11/10/2006

É cor de rosa choque

Certo, Clodovil é meio antipático. Certo, Clodovil é afetado, bichona e um tanto quanto “louca”. Tudo bem, ele não tem planos nem projetos, nem é alguém “politizado enquanto cidadão”. Clodovil é um encrenqueiro, língua solta, e, ao que tudo indica e todos que não votaram nele dizem, entrou nessa por falta do que fazer. Pode-se dizer que Clodovil é uma piada, uma gozação do brasileiro, e que é um absurdo a legislação eleitoral permitir que “gente como ele” chegue à “Casa da Democracia”.
Mas, sinceramente falando e você pensando aí com seus botões, não vai ser divertido ter um Clodovil na Câmara? Tudo depende do olhar com que se vê a eleição de Clodovil Hernandez, um dos candidatos a deputado federal mais votados do país.
Aos que se referem a ele como a “bicha” que está de brincadeira com o eleitor, podemos afirmar que de iguais a ele o Congresso deve estar cheio, assumidas ou enrustidas, mais essas do que aquelas, e que, em pleno século 21 é, no mínimo uma estupidez questionar a capacidade de alguém por sua opção sexual e todo aquele blá blá blá que há anos a gente ouve por aí e que já deveria ter entrado na cabeça de todo mundo.
Para quem diz que o Clodovil deputado é um absurdo pela sua (dele) falta de projetos e planos para o país, eu pergunto: e o seu deputado? Qual é o projeto dele? Quais são os planos dele para o Brasil? O que, de prático, já fez ou afirma que vai fazer? Sem generalismos, por favor. Então, como todo mundo já sabe a resposta, ou melhor, a falta dela (com uma ou outra honrosa exceção em cada Estado brasileiro), isso não desqualifica o congressista costureiro.
Se você é do time que diz que o tal é um língua-solta, vamos lá: sinceramente, prefiro um deputado língua-solta do que um rabo preso. E, se fôssemos tirar de Brasília os que não têm o rabo preso com alguma coisa, quantos iam ficar?
Para quem acha que Clodovil é uma excentricidade, pergunta-se: Ney Suassuna não é uma excentricidade tão grande quanto? E tantos outros, como Agnaldo Timóteo, Juruna, Maluf, Jair Bolsonaro? O Brasil já deveria estar acostumado com essas excentricidades. Em todas as eleições o povo coloca, lá, alguém com um perfil, digamos, excêntrico. Aliás, o mundo inteiro tem esse comportamento. Vide Cicciolina na Itália, Reagan e Schwarzenegger nos Estados Unidos, Hugo Chavez e tantos, planeta afora.
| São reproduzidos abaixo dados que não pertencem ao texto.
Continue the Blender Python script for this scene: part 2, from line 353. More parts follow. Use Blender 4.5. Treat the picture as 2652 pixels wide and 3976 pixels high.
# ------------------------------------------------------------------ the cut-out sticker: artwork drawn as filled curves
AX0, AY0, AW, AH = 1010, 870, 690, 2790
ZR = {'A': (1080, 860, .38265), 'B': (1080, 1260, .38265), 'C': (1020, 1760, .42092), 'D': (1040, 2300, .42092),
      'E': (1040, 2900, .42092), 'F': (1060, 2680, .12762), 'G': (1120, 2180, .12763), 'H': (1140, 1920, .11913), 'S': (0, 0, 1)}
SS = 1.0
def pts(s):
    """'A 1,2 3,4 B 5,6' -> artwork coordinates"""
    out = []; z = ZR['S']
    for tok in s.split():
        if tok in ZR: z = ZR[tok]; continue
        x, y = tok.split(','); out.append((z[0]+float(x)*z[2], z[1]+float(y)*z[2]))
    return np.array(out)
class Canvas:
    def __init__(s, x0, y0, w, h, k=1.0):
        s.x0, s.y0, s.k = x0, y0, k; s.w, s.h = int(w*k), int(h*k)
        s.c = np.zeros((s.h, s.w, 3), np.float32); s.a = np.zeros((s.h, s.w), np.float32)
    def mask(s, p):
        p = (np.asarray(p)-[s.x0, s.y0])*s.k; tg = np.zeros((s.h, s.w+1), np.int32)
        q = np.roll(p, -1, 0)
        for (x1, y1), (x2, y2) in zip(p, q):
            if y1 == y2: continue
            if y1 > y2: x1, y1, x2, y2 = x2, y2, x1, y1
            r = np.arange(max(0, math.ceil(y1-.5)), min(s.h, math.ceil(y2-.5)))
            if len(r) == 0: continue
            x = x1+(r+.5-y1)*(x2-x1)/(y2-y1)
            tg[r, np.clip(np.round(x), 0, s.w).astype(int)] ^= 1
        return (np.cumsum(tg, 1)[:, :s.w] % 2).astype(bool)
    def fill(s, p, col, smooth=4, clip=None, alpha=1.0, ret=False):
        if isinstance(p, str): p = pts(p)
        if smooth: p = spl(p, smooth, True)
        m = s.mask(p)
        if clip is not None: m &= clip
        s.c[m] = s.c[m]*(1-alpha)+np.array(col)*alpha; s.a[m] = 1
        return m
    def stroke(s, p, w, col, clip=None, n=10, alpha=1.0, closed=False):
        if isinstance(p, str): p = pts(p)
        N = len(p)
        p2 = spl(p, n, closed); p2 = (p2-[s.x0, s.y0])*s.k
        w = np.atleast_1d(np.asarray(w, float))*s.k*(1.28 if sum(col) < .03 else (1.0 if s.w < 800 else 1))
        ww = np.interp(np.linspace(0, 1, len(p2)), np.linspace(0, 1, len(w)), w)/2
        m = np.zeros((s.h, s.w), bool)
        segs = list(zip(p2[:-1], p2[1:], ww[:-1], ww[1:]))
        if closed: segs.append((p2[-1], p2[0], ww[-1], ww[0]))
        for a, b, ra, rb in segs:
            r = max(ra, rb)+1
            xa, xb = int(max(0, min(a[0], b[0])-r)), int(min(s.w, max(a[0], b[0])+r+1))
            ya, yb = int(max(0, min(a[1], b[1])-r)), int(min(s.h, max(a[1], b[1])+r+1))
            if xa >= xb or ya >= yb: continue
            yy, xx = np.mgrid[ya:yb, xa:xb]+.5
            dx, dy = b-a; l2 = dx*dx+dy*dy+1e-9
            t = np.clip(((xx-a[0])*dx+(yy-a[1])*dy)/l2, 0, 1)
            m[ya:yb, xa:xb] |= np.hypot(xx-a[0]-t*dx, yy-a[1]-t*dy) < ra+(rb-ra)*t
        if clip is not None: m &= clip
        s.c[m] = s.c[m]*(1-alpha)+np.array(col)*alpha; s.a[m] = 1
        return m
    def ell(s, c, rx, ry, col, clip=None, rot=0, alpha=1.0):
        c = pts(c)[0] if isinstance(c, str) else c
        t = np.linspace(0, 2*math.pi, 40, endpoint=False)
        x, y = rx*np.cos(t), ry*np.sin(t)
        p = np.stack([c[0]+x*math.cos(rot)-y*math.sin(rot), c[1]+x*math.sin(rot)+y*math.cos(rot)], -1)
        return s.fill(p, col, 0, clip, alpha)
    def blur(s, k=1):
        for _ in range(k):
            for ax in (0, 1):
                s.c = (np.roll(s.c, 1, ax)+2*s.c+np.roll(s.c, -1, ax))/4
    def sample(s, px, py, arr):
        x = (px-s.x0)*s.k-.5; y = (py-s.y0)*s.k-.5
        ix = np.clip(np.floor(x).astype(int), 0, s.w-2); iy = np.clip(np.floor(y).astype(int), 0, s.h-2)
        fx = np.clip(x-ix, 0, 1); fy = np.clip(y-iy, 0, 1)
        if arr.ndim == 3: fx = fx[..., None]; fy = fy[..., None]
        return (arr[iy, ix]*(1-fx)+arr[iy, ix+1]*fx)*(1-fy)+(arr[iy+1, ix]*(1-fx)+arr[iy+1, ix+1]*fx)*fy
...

É uma praxe eleitoral, pode-se afirmar.
E, cá pra nós de novo: é possível esperar dele um pouco mais do que desses outros aí. No mínimo, cria-se a expectativa de que a língua solta de Clodovil não seja presa pelo preconceito. Espera-se dele, e acredito piamente que foi isso que o elegeu, que sua língua solta e mordaz seja ativada nas CPIs, nos apartes debochados a discursos tidos como sérios mas dúbios e duvidosos, nas excêntricas votações secretas da Câmara em assuntos de interesse do povo.
Clodovil Hernandez pode até ser uma piada. Mas, se se mantiver Clodovil Hernandez, pode ser que seja a piada daquelas que servem para desmontar a falsa sisudez, a rasa profundidade ideológica camuflada em citações retiradas de biografias. Espero, sinceramente, que em uma CPI qualquer dessas daí, Clodovil peça para um desses que estão sempre envolvidos em tudo que não presta: “olhe ali para a lente da verdade e diga olhando nos olhos do Brasil: o senhor é ou não é um surrupiador de verbas”?
Se fizer isso, só isso, já terá valido a pena pagar o mico de tê-lo como representante na Casa do Povo.